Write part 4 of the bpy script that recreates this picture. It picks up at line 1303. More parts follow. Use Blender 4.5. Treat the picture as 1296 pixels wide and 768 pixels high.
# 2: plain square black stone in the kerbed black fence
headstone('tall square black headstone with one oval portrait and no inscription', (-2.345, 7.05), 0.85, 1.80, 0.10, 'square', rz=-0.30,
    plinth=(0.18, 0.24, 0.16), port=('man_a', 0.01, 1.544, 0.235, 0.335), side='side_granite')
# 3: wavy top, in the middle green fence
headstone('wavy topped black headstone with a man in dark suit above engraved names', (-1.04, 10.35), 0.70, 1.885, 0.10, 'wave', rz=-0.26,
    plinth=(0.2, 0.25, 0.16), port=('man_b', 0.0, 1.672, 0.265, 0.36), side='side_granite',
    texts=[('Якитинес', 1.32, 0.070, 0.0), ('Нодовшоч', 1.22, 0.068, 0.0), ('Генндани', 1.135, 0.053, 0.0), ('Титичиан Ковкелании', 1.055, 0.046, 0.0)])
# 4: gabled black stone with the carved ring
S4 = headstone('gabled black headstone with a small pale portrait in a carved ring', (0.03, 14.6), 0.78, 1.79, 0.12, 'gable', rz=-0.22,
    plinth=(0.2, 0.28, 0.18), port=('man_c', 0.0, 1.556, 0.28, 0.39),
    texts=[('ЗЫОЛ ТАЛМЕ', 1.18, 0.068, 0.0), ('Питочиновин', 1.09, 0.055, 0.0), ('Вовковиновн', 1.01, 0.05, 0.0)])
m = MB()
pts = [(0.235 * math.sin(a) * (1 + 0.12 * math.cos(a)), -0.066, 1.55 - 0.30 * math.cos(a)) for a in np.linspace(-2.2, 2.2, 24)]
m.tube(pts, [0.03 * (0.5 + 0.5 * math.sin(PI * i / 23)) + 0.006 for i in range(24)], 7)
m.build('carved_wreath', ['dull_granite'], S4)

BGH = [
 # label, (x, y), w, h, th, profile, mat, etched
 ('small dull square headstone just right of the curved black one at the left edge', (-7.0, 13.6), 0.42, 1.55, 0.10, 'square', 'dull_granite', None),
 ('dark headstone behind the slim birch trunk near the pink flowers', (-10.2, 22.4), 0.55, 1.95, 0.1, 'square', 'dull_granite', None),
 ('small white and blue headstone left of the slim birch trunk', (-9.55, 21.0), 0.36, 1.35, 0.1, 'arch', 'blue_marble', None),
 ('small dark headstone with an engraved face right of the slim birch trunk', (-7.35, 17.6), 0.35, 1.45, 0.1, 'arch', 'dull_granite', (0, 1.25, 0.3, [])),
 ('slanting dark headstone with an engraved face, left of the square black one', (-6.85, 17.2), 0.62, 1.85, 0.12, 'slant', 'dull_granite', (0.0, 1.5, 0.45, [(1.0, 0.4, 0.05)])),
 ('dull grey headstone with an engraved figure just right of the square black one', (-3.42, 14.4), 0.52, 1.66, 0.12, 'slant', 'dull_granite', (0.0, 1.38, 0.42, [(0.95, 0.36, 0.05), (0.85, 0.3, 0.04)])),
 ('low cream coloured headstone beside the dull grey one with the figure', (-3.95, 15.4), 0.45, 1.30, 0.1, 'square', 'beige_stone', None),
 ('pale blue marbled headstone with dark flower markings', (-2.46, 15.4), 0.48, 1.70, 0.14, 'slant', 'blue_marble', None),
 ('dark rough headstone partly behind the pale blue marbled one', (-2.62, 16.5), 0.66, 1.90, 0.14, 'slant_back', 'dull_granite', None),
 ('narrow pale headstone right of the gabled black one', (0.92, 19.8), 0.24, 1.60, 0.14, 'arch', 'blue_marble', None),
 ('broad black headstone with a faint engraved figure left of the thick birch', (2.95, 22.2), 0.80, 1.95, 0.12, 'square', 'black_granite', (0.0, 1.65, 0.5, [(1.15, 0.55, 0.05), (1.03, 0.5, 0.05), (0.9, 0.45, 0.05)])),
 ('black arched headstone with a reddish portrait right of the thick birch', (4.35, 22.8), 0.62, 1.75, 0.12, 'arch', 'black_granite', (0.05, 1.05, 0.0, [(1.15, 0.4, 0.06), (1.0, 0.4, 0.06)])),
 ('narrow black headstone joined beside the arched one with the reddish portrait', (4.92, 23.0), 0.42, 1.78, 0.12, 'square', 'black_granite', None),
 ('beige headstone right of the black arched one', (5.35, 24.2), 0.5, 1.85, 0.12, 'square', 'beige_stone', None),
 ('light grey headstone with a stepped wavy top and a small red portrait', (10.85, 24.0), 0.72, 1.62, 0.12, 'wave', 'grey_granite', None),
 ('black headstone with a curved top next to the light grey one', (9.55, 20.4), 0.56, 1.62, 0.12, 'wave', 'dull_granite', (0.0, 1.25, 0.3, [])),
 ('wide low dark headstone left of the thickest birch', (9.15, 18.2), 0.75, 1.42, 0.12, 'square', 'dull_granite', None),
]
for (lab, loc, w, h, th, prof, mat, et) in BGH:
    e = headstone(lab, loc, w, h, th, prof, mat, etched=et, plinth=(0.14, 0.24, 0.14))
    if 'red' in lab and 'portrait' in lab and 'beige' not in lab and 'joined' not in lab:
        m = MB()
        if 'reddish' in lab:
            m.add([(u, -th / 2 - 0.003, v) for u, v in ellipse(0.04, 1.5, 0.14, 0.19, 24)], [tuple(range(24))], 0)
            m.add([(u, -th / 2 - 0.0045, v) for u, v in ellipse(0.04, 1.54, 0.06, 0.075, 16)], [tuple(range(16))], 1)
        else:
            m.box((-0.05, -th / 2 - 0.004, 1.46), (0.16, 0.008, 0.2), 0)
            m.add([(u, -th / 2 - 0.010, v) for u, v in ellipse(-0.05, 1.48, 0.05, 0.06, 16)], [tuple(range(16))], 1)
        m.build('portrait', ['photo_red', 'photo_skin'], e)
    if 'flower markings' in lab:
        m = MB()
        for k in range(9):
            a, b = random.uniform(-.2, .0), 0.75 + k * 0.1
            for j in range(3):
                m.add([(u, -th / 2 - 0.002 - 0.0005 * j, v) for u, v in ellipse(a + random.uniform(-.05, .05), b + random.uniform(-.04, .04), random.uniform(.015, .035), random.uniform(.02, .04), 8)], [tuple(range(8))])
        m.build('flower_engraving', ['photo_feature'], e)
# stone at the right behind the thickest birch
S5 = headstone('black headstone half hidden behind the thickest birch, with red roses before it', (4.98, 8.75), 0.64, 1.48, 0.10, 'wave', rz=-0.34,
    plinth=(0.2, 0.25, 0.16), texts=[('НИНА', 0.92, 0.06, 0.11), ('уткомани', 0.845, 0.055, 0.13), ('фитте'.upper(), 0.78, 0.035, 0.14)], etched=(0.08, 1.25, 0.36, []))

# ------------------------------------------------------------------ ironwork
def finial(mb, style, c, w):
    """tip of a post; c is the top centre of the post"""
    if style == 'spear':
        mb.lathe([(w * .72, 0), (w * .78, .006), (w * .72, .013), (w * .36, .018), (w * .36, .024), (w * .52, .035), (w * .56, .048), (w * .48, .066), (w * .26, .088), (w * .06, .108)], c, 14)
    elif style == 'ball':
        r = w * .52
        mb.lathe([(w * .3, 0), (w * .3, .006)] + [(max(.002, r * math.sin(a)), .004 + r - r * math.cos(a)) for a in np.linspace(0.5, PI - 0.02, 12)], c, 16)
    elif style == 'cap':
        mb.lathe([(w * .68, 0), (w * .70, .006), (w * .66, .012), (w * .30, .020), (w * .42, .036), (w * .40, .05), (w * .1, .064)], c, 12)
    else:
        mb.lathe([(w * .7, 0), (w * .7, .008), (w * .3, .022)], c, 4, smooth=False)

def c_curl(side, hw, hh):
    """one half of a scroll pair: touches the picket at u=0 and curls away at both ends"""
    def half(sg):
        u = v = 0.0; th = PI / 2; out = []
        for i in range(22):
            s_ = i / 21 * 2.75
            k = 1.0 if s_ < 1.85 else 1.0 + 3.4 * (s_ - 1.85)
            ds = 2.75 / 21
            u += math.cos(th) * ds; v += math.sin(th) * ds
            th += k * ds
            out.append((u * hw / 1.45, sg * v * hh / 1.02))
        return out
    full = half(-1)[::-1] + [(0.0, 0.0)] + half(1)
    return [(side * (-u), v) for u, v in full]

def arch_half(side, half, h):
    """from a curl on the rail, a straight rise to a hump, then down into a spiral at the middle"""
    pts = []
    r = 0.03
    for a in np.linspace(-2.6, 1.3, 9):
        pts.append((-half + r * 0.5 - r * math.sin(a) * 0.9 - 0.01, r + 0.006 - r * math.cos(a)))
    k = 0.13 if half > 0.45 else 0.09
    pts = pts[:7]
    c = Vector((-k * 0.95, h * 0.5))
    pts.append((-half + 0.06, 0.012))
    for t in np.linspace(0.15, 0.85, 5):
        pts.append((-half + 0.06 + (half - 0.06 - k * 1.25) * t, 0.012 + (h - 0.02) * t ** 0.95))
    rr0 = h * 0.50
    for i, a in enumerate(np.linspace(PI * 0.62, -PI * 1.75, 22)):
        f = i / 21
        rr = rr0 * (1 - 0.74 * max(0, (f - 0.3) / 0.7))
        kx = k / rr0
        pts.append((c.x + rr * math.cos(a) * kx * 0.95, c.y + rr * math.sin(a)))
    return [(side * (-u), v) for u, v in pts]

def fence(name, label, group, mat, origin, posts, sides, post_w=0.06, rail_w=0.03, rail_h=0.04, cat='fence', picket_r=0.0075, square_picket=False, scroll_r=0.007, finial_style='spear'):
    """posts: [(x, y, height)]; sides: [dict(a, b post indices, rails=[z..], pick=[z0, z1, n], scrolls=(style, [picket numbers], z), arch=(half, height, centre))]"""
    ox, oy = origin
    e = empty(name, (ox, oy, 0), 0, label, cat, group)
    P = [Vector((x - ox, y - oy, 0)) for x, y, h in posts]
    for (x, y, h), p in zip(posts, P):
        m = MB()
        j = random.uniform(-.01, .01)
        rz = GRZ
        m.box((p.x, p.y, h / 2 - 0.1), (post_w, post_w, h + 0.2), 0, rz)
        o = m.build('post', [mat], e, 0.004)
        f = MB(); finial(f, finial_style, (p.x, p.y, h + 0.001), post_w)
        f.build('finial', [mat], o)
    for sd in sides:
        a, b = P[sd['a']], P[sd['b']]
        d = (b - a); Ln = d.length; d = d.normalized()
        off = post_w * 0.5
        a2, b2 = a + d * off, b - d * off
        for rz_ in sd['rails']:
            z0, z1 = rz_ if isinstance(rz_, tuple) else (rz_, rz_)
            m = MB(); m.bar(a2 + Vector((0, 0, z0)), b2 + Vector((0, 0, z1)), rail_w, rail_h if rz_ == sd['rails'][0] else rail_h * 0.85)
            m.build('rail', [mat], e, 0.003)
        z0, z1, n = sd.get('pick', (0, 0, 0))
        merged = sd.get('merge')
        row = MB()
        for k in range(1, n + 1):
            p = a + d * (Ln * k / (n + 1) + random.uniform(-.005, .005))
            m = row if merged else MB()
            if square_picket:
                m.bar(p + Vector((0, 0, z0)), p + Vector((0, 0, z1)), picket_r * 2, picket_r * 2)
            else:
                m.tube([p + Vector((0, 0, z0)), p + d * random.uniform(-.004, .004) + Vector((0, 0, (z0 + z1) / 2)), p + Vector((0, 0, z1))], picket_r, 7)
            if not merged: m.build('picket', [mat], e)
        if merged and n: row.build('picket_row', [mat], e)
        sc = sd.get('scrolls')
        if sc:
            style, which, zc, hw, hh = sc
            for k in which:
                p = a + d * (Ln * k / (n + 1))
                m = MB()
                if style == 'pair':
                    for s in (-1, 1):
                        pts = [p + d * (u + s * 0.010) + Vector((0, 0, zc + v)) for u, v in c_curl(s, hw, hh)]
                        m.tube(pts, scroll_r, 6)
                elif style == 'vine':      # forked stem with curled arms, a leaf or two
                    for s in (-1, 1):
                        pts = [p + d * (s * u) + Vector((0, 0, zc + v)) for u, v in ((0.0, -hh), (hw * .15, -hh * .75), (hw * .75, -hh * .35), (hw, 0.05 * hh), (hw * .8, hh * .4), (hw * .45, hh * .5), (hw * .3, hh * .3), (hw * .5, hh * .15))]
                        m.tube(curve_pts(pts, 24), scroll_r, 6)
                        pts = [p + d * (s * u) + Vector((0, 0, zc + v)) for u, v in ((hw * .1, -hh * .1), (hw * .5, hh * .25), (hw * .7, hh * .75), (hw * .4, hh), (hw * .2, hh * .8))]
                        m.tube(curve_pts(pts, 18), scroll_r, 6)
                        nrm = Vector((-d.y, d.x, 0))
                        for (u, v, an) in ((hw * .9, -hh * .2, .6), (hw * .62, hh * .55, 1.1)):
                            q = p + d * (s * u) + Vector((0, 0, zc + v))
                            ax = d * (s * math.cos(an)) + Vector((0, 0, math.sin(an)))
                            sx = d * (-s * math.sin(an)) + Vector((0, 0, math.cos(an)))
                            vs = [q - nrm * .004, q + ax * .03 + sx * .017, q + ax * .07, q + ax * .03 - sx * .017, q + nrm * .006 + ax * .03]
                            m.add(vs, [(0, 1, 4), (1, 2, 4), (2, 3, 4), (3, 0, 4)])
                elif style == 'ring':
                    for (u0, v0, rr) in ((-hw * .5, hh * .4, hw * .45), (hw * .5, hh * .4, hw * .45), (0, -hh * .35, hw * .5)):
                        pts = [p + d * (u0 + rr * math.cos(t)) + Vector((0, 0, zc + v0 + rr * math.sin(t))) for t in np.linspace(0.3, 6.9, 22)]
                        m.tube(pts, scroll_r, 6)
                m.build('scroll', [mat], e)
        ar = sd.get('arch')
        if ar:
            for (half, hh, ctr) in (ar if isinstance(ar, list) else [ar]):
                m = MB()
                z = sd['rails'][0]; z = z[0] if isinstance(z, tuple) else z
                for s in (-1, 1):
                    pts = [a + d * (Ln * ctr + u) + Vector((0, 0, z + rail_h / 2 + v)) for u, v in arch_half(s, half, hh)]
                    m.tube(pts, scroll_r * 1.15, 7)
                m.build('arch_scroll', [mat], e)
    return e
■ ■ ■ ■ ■
## Your instructions
Write out, exactly and with nothing else, the lines of the listing above from its first line through the line with "m.build('carved_wreath', ['dull_granite'], S4)".

## Final answer
Write part 4 of the bpy script that recreates this picture. It picks up at line 1303. More parts follow. Use Blender 4.5. Treat the picture as 1296 pixels wide and 768 pixels high.
# 2: plain square black stone in the kerbed black fence
headstone('tall square black headstone with one oval portrait and no inscription', (-2.345, 7.05), 0.85, 1.80, 0.10, 'square', rz=-0.30,
    plinth=(0.18, 0.24, 0.16), port=('man_a', 0.01, 1.544, 0.235, 0.335), side='side_granite')
# 3: wavy top, in the middle green fence
headstone('wavy topped black headstone with a man in dark suit above engraved names', (-1.04, 10.35), 0.70, 1.885, 0.10, 'wave', rz=-0.26,
    plinth=(0.2, 0.25, 0.16), port=('man_b', 0.0, 1.672, 0.265, 0.36), side='side_granite',
    texts=[('Якитинес', 1.32, 0.070, 0.0), ('Нодовшоч', 1.22, 0.068, 0.0), ('Генндани', 1.135, 0.053, 0.0), ('Титичиан Ковкелании', 1.055, 0.046, 0.0)])
# 4: gabled black stone with the carved ring
S4 = headstone('gabled black headstone with a small pale portrait in a carved ring', (0.03, 14.6), 0.78, 1.79, 0.12, 'gable', rz=-0.22,
    plinth=(0.2, 0.28, 0.18), port=('man_c', 0.0, 1.556, 0.28, 0.39),
    texts=[('ЗЫОЛ ТАЛМЕ', 1.18, 0.068, 0.0), ('Питочиновин', 1.09, 0.055, 0.0), ('Вовковиновн', 1.01, 0.05, 0.0)])
m = MB()
pts = [(0.235 * math.sin(a) * (1 + 0.12 * math.cos(a)), -0.066, 1.55 - 0.30 * math.cos(a)) for a in np.linspace(-2.2, 2.2, 24)]
m.tube(pts, [0.03 * (0.5 + 0.5 * math.sin(PI * i / 23)) + 0.006 for i in range(24)], 7)
m.build('carved_wreath', ['dull_granite'], S4)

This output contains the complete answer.